Set down exactly, please, each line from the one containing "Write part 2" through the one containing "tag(sheet(xs, ys, lambda", both lines included, and no other line.
== THE INPUT
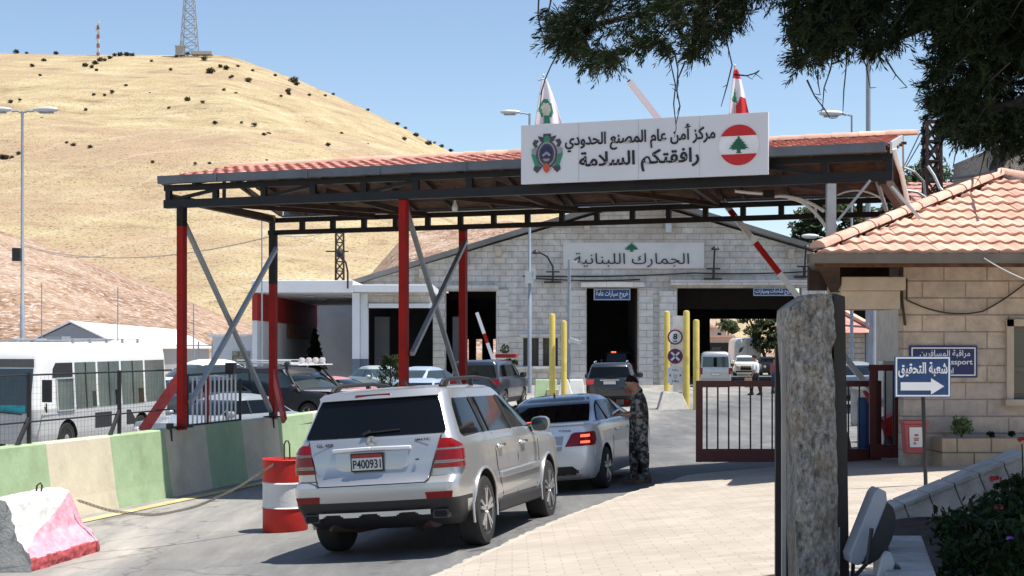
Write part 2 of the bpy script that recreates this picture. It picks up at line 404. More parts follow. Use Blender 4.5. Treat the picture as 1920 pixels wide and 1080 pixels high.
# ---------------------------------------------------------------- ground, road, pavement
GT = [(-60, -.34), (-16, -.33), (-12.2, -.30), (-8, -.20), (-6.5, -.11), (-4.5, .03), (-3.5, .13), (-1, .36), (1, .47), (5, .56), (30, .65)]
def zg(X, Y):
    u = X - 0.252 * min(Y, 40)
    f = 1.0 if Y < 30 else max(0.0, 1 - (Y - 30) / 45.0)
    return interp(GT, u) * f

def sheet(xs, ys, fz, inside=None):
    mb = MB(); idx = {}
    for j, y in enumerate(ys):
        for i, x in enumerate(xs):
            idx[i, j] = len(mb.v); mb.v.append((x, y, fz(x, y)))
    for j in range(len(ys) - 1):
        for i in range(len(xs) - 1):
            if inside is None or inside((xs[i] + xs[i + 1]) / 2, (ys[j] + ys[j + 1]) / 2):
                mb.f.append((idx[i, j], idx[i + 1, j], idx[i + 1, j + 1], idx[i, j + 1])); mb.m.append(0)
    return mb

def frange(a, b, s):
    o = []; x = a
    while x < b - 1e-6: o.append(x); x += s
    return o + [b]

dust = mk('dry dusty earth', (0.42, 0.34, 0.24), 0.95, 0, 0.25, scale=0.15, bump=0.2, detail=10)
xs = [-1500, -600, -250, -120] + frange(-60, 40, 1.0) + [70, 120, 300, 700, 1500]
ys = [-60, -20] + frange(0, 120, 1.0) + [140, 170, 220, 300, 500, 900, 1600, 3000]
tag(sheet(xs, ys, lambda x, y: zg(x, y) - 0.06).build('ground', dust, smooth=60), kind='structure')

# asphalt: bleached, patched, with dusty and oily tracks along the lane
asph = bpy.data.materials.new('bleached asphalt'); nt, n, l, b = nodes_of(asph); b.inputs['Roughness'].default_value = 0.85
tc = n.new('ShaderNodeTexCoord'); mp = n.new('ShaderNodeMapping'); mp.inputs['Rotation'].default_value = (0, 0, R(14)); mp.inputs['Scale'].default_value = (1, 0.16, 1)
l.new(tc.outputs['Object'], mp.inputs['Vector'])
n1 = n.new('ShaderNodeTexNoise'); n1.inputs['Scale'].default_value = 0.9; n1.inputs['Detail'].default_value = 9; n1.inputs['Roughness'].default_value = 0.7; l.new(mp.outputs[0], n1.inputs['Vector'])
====
== THE INPUT
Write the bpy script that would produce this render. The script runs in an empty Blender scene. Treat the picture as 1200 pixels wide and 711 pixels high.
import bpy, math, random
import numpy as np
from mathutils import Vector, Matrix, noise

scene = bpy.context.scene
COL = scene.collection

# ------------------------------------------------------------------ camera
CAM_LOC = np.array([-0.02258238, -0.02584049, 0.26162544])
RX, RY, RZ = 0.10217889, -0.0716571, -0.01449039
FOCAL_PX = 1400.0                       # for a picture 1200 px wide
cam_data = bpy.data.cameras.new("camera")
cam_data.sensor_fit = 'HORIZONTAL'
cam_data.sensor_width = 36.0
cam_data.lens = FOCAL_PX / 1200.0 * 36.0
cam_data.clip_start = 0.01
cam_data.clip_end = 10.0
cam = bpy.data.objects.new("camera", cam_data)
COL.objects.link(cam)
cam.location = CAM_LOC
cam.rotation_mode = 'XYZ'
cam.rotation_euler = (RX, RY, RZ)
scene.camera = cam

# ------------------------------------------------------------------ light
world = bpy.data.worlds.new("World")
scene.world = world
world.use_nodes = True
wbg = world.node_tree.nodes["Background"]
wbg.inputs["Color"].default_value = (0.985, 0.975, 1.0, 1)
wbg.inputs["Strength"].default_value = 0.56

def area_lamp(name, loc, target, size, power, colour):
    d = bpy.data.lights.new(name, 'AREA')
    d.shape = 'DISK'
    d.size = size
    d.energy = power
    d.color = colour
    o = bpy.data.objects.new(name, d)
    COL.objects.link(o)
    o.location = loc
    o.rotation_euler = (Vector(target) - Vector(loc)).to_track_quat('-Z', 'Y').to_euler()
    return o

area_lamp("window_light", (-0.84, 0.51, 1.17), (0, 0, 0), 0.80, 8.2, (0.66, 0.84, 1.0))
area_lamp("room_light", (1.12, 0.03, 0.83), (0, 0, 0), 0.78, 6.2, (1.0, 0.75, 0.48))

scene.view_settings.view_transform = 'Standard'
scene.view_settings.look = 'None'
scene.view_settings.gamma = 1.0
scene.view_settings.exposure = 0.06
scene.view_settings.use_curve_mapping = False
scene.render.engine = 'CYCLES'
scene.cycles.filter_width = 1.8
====
== THE INPUT
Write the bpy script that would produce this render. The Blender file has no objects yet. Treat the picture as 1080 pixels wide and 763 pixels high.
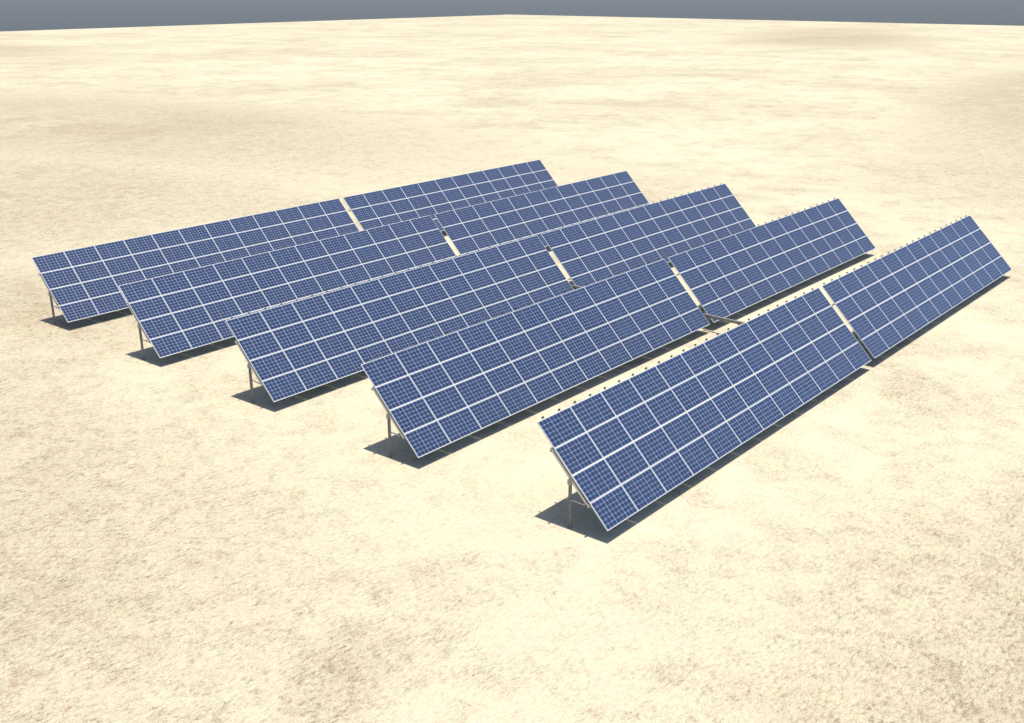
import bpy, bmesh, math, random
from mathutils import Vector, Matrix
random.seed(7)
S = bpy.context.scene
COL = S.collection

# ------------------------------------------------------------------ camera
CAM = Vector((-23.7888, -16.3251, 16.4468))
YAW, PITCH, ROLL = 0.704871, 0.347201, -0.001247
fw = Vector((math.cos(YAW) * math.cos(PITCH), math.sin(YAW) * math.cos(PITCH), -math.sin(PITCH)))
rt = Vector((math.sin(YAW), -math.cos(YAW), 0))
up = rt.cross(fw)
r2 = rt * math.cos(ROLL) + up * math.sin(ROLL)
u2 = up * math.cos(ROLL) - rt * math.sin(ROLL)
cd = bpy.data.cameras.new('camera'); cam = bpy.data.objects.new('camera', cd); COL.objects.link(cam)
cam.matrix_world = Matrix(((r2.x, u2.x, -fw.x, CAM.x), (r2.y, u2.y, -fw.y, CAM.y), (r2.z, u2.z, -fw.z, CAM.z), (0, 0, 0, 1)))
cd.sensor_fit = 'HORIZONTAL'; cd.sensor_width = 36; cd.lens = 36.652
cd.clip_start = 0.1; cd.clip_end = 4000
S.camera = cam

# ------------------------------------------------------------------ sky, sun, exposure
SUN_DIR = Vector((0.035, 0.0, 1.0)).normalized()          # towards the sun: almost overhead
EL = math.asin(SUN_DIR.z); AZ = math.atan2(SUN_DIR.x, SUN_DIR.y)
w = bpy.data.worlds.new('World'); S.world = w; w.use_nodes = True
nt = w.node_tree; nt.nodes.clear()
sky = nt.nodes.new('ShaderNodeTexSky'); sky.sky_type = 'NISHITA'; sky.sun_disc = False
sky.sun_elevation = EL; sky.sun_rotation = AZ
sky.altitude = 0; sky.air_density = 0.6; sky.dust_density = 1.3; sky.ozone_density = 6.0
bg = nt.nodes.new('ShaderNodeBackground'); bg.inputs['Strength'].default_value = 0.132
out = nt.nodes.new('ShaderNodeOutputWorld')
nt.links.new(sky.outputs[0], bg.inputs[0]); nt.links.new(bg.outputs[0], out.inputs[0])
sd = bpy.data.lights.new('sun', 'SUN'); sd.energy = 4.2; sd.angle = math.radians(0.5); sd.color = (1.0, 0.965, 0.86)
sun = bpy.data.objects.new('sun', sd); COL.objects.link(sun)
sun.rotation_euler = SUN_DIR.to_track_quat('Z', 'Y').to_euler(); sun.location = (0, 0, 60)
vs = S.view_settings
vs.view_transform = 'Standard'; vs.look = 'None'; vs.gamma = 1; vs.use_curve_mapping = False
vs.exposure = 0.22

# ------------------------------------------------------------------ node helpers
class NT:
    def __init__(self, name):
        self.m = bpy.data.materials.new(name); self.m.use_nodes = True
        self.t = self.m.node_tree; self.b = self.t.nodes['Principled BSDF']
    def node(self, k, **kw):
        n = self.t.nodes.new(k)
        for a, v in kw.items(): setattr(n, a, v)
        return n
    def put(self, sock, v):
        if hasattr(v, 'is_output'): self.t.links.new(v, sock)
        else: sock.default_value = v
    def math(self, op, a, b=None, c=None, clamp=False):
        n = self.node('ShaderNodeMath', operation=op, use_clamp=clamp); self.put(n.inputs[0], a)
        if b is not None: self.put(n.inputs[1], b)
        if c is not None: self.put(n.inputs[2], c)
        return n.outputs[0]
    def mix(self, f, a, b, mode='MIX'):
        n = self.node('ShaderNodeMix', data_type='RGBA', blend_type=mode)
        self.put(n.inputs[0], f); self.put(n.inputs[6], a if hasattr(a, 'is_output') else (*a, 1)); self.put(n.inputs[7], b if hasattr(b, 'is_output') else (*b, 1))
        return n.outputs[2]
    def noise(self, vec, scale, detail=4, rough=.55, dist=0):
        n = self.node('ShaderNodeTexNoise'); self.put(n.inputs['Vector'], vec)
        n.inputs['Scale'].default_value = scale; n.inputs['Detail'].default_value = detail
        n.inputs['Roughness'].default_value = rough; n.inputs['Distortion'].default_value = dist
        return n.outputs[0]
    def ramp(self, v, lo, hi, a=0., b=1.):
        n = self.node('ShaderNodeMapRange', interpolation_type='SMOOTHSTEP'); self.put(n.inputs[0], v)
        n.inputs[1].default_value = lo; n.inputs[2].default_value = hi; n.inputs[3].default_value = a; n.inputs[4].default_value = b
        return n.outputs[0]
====
* **FINISHED TASK**
Write part 2 of the bpy script that recreates this picture. It picks up at line 404. More parts follow. Use Blender 4.5. Treat the picture as 1920 pixels wide and 1080 pixels high.
# ---------------------------------------------------------------- ground, road, pavement
GT = [(-60, -.34), (-16, -.33), (-12.2, -.30), (-8, -.20), (-6.5, -.11), (-4.5, .03), (-3.5, .13), (-1, .36), (1, .47), (5, .56), (30, .65)]
def zg(X, Y):
    u = X - 0.252 * min(Y, 40)
    f = 1.0 if Y < 30 else max(0.0, 1 - (Y - 30) / 45.0)
    return interp(GT, u) * f

def sheet(xs, ys, fz, inside=None):
    mb = MB(); idx = {}
    for j, y in enumerate(ys):
        for i, x in enumerate(xs):
            idx[i, j] = len(mb.v); mb.v.append((x, y, fz(x, y)))
    for j in range(len(ys) - 1):
        for i in range(len(xs) - 1):
            if inside is None or inside((xs[i] + xs[i + 1]) / 2, (ys[j] + ys[j + 1]) / 2):
                mb.f.append((idx[i, j], idx[i + 1, j], idx[i + 1, j + 1], idx[i, j + 1])); mb.m.append(0)
    return mb

def frange(a, b, s):
    o = []; x = a
    while x < b - 1e-6: o.append(x); x += s
    return o + [b]

dust = mk('dry dusty earth', (0.42, 0.34, 0.24), 0.95, 0, 0.25, scale=0.15, bump=0.2, detail=10)
xs = [-1500, -600, -250, -120] + frange(-60, 40, 1.0) + [70, 120, 300, 700, 1500]
ys = [-60, -20] + frange(0, 120, 1.0) + [140, 170, 220, 300, 500, 900, 1600, 3000]
tag(sheet(xs, ys, lambda x, y: zg(x, y) - 0.06).build('ground', dust, smooth=60), kind='structure')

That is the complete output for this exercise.